Photograph: Instagram

Girls dressing up for girls

Being a Spice Girl was rarely about being sexed up for the boys, this was a band of girls for girls. Girls dressing up for girls. They were playing the same game that we all played with our friends but they just had a worldwide stage instead of hairbrushes as microphones. Where we had a dress-up box of our mum’s old clothes, they had an actual budget for whatever the hell they wanted to wear. When you consider that despite having a world of clothes to choose from, Mel C resided on tracksuit bottoms and Liverpool jerseys, Emma took on pigtails and every shade of pastel and Victoria reclaimed the little black dress, they played it safe in comparison to Mel B and Geri, who both took playing dress up as far as they could. But it was Geri who made the headlines for her outfits, and for pinching Prince Charles’s arse.

As Geri’s platforms went higher, her corsets became tighter, her skirts and hot pants became  shorter and her prints became bolder.

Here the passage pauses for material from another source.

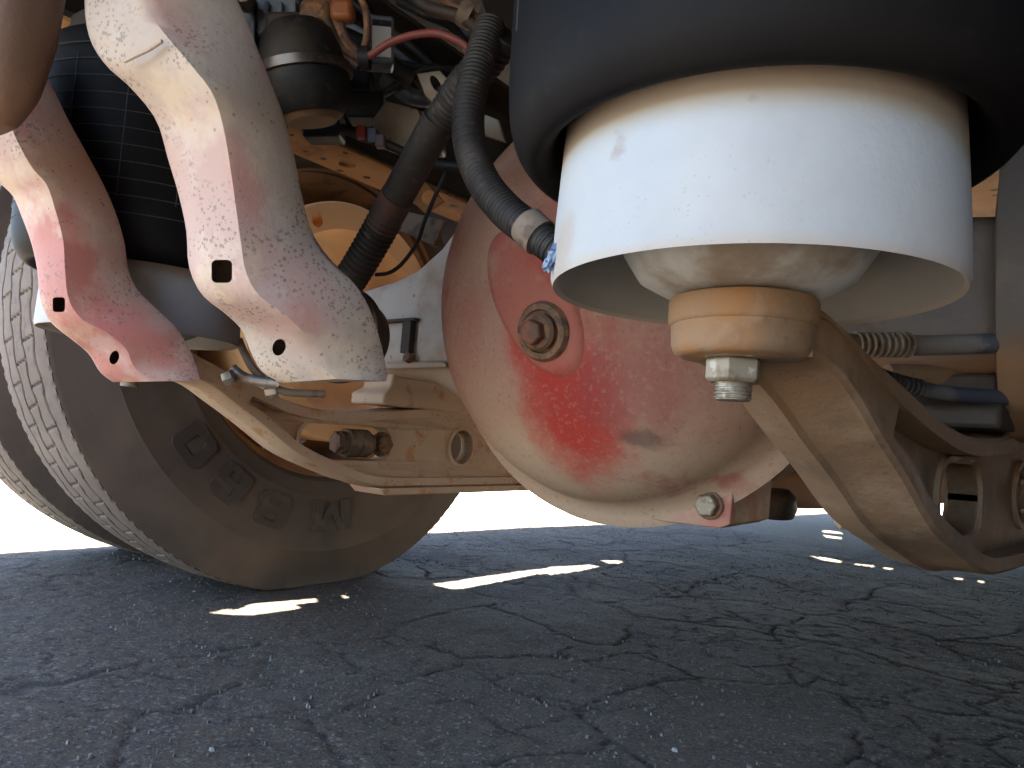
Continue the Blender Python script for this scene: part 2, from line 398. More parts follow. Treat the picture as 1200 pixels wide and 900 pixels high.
def air_spring(sg, label):
    t = thing('air_spring', label, 'air spring', (sg*SP_X, SP_Y, RIM), SPG); c = (sg*SP_X, SP_Y, 0)
    prof = [(.0985, RIM+.002), (.1005, RIM), (.1018, RIM+.004), (.1012, RIM+.03), (.0985, RIM+.085), (.096, RIM+.125), (.06, RIM+.13), (.06, RIM+.12), (.090, RIM+.115), (.0975, RIM+.06), (.0985, RIM+.002)]
    mobj('piston', *lathe(prof, c, (0, 0, 1), 128), mat_piston, t, smooth=50)
    prof = [(0, RIM-.002), (.03, RIM-.002), (.042, RIM+.001), (.055, RIM+.008), (.064, RIM+.022), (.07, RIM+.045), (.072, RIM+.08), (0, RIM+.085)]
    mobj('inner_dish', *lathe(prof, c, (0, 0, 1), 80), mat_dish, t, smooth=60)
    prof = [(.0965, RIM+.128), (.0985, RIM+.098), (.102, RIM+.081), (.108, RIM+.069), (.1145, RIM+.065), (.121, RIM+.069), (.127, RIM+.079), (.1305, RIM+.098), (.1315, RIM+.14), (.1315, RIM+.22), (.129, RIM+.265), (.12, RIM+.295), (.08, RIM+.305), (0, RIM+.305)]
    P = smooth_path(prof, 60); mobj('bellows', *lathe([tuple(p) for p in P], c, (0, 0, 1), 128), mat_rubber, t, smooth=60)
    parts = []
    for k in (range(11) if sg < 0 else (4, 9)):
        z = RIM+.105+.0165*k; r = .1308 if k == 0 else .1316
        a = [(c[0]+r*math.cos(q), c[1]+r*math.sin(q), z+.003*math.sin(q+1)) for q in np.linspace(0, 2*math.pi, 73)]
        parts.append(tube(a, .0006 if k else .0008, 4, None, False))
    for k in range(16):
        q = k*math.pi/8+.1; parts.append(tube([(c[0]+.1316*math.cos(q+.0*z), c[1]+.1316*math.sin(q), RIM+.12+z) for z in np.linspace(0, .14, 6)], .0005, 4, None, False))
    mobj('moulded_lines', *join(*parts), mat_line, t, kind='stuff')
    mobj('top_plate', *cyl((c[0], c[1], RIM+.306), (0, 0, 1), .105, .018), mat_deck, t)
    return t
air_spring(1, 'large near air spring on a pale grey piston with black bellows, above the rusty arm')
air_spring(-1, 'far air spring behind the two pale S-shaped brackets, its bellows lined by fine rings')
# smudge and paint flecks on the near piston
mat_fleck = material('dark_blue_fleck', (.02, .025, .06), rough=.5)

mat_dark = material('dark_dirty_steel', (.045, .035, .028), [((.09, .06, .04), dict(scale=20, lo=.45, hi=.65))], rough=.7)
# ------------------------------------------------------------------ trailing arms
K = .14
UP = [(-.485, .370), (-.472, .3735), (-.45, .371), (-.405, .357), (-.34, .337), (-.27, .320), (-.19, .317), (-.10, .324), (0., .334), (.10, .337), (.42, .337)]
LO = [(.42, .206), (.10, .204), (-.06, .205), (-.13, .211), (-.20, .230), (-.27, .254), (-.335, .291), (-.38, .315), (-.415, .333), (-.445, .340), (-.47, .345), (-.485, .346)]
UPR = [(-.485, .371), (-.472, .3735), (-.45, .371), (-.40, .359), (-.34, .347), (-.27, .333), (-.19, .323), (-.10, .324), (0., .334), (.10, .337), (.42, .337)]
LOR = [(.42, .206), (.10, .204), (-.06, .205), (-.13, .211), (-.20, .230), (-.27, .252), (-.335, .287), (-.38, .309), (-.415, .328), (-.445, .341), (-.47, .3462), (-.485, .3465)]
mat_arm = material('rusty_dusty_cast_arm', (.235, .15, .09), [
    ((.30, .145, .055), dict(scale=9, lo=.52, hi=.66, amount=.75)), ((.15, .105, .07), dict(scale=14, lo=.5, hi=.66, amount=.7)),
    ((.30, .225, .16), dict(scale=30, lo=.52, hi=.66, amount=.5)), ((.08, .05, .045), dict(kind='spots', scale=260, size=.42, patch=10, amount=.5)),
    ], rough=.8, bump=((220, .4, .0012), (45, .35, .003)))
mat_arm2 = material('pinkish_dusty_arm', (.50, .37, .26), [
    ((.55, .27, .21), dict(scale=8, lo=.54, hi=.68, amount=.6)), ((.54, .43, .31), dict(scale=11, lo=.5, hi=.66, amount=.55)), ((.42, .20, .07), dict(scale=22, lo=.56, hi=.66, amount=.7)),
    ((.08, .055, .04), dict(kind='spots', scale=220, size=.45, patch=10, amount=.6))], rough=.8, bump=((220, .4, .0012), (45, .35, .003)))
mat_rust = material('rusted_bolt', (.15, .085, .05), [((.24, .12, .055), dict(scale=60, lo=.48, hi=.6)), ((.07, .045, .032), dict(scale=90, lo=.52, hi=.62))], rough=.7, bump=((300, .4, .001),))
mat_zinc = material('dusty_zinc_nut', (.22, .19, .14), [((.15, .11, .07), dict(scale=70, lo=.48, hi=.62)), ((.36, .33, .27), dict(scale=120, lo=.55, hi=.65))], rough=.55, metal=.3, bump=((300, .3, .0008),))
mat_bush = material('dusty_rubber_bush', (.10, .075, .055), [((.2, .14, .09), dict(scale=30, lo=.45, hi=.6))], rough=.85)
def inset(P, d):
    P = np.array(P); n = len(P); out = []
    for i in range(n):
        t = P[(i+1) % n]-P[i-1]; t /= np.linalg.norm(t); nn = np.array([-t[1], t[0]]); out.append(P[i]+nn*d)
    return np.array(out)
def arm(sg, label, mat):
    t = thing('trailing_arm', label, 'suspension arm', (sg*SP_X, SP_Y, .35), 'cast trailing arms under the air springs')
    def W(x, y, z): return np.array([sg*(x+K*((y if sg > 0 else min(y, 0.))-SP_Y)), y, z])
    up_, lo_ = (UPR, LOR) if sg > 0 else (UP, LO)
    top = smooth_path(up_, 48); bot = smooth_path(lo_, 48); loop = np.vstack([top, bot])[::-1]     # counter-clockwise
    A = (loop[:, 0]*np.roll(loop[:, 1], -1)-np.roll(loop[:, 0], -1)*loop[:, 1]).sum()
    if A < 0: loop = loop[::-1]
    inn = inset(loop, .0145)
    lowpts = loop[:, 1] < np.interp(loop[:, 0], [p[0] for p in up_], [p[1] for p in up_])-.005
    V, Fc = [], []; n = len(loop)
    head = np.clip((loop[:, 0]+.42)/.08, 0, 1)       # solid head blends into the open section
    for i in range(n):
        o, q = loop[i], inn[i]; nrm = (o-q)/np.linalg.norm(o-q)
        q = o-nrm*(.0145-.0095*(1-head[i]))
        cr_ = .004*lowpts[i]
        sec = [(.305, q), (.305, o-nrm*.002), (.308, o), (.331, o+nrm*cr_), (.334, o+nrm*cr_*.2), (.372, o), (.375, o-nrm*.003), (.375, q)]
        V += [W(x, p[0], p[1]) for x, p in sec]
    m = 8
    for i in range(n):
        j = (i+1) % n
        for k in range(m): l = (k+1) % m; Fc.append((i*m+k, i*m+l, j*m+l, j*m+k))
    mobj('flange_rim', V, Fc, mat, t, smooth=40)
    win = rrect(-.155, .271, .098, .026, .022) if sg < 0 else rrect(-.12, .2695, .066, .031, .028); rnd = circle(.125, .272, .031)
    V, Fc = plate([tuple(p) for p in inset(loop, .004)], [win, rnd], lambda u, v, x: W(x, u, v), .328, .352)
    mobj('web', V, Fc, mat, t, smooth=30)
    fl = inset(loop, .0008); msk = fl[:, 0] < -.355
    st_ = [i for i in range(len(fl)) if msk[i] and not msk[i-1]][0]; fl = np.roll(fl, -st_, 0)[:msk.sum()]
    V, Fc = plate([tuple(p) for p in fl]+[(-.345, .335)], [], lambda u, v, x: W(x, u, v), .3065, .3728); mobj('head_web', V, Fc, mat, t, bevel=.003, smooth=40)
    for hole, wd in ((win, .006), (rnd, .007)):
        H = np.array(hole); O = inset(H, -wd) if True else H
        V = []; nn = len(H)
        for i in range(nn):
            V += [W(.325, *H[i]), W(.325, *O[i]), W(.356, *O[i]), W(.356, *H[i])]
        Fc = [(i*4+k, i*4+(k+1) % 4, ((i+1) % nn)*4+(k+1) % 4, ((i+1) % nn)*4+k) for i in range(nn) for k in range(4)]
        mobj('hole_lip', V, Fc, mat, t, smooth=40)
    # solid block filling the head, pad on top, bolt below
    c = np.array([sg*SP_X, SP_Y, .3455])
    mobj('head_block', *lathe([(0, 0), (.030, 0), (.0342, .002), (.0358, .006), (.0362, .0172), (0, .018)], c, (0, 0, 1), 56), mat, t, smooth=50)
    c = np.array([sg*SP_X, SP_Y, .3615])
    V, Fc = lathe([(0, 0), (.0355, 0), (.0372, .0012), (.038, .003), (.038, .0125), (.0372, .0145), (0, .0152)], c, (0, 0, 1), 48)
    mobj('spring_pad', V, Fc, mat, t, smooth=45)
    c2 = np.array([sg*SP_X, SP_Y-.008, .3462])
    mobj('washer', *cyl(c2-np.array([0, 0, .0015]), (0, 0, 1), .0155, .003), mat_zinc, t)
    mobj('nut', *hexhead(c2-np.array([0, 0, .0015]), (0, 0, -1), .0148, .0125, .35), mat_zinc, t, bevel=.0006, smooth=30)
    mobj('bolt_thread', *thread(c2-np.array([0, 0, .0135]), (0, 0, -1), .0095, .0095), mat_zinc, t)
    # bush and bolts in the window
    if sg < 0:
        prof = [(0, 0), (.017, 0), (.017, .012), (.0215, .013), (.0215, .03), (.019, .031), (.019, .034), (.0215, .035), (.0215, .052), (.016, .053), (.016, .062), (0, .062)]
        mobj('bush', *lathe(prof, W(.34, -.165, .271), (0, 1, 0), 40), mat_bush, t)
        mobj('nut', *hexhead(W(.34, -.163, .271), (sg*.1, -1, 0), .0165, .009), mat_rust, t, bevel=.0006)
    if sg > 0: mobj('boss', *cyl(W(.31, -.135, .268), (-1, -.3, 0), .034, .05, 40, .004), mat_arm2, t)
    b = W(.352, .125, .27) if sg > 0 else W(.333, -.075, .271); ax = (sg if sg > 0 else 1, -.15, 0)
    mobj('washer', *cyl(b, ax, .020, .003), mat_rust, t)
    mobj('bolt_head', *hexhead(b, ax, .0155, .016, .5), mat_rust, t, bevel=.0008)
    # stepped wear plate along the bottom
    if sg < 0:
        lo = [(-.10, .2035), (-.085, .192), (.42, .192), (.42, .2035)]
        V, Fc = plate(lo, [], lambda u, v, x: W(x, u, v), .303, .377); mobj('bottom_plate', V, Fc, mat, t, bevel=.002)
    # axle seat between arm and axle housing
    rings = [[W(.34+hx*sx, y, z) for sx, y in ((-1, -hy), (1, -hy), (1, hy), (-1, hy))] for z, hx, hy in ((.333, .04, .11), (.35, .04, .11), (.362, .034, .09), (.384, .034, .085))]
    mobj('axle_seat', *loft(rings), mat_dark if sg > 0 else mat, t, bevel=.004)
    return t
arm(1, 'rusty tan near suspension arm bolted under the large air spring, sweeping down to the right', mat_arm)
arm(-1, 'pinkish far suspension arm with a slotted window, in front of the tyre', mat_arm2)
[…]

She dressed like she intended to stay out all night and in 1997, she turned a Union Jack tea towel into one of the biggest pop moments that the Brit Awards has ever seen.  She paid homage to icons from the 50s, 60s, 70s and 80s, in turn becoming one of the biggest icons of the 90s. She toyed with the political, she challenged the norm and she championed individuality.  So while I mostly played Posh or Sporty in the playground, simply because my hair was brown, the Spice I most want to be when I grow up is now Ginger because what she stood for then makes the most sense to me now.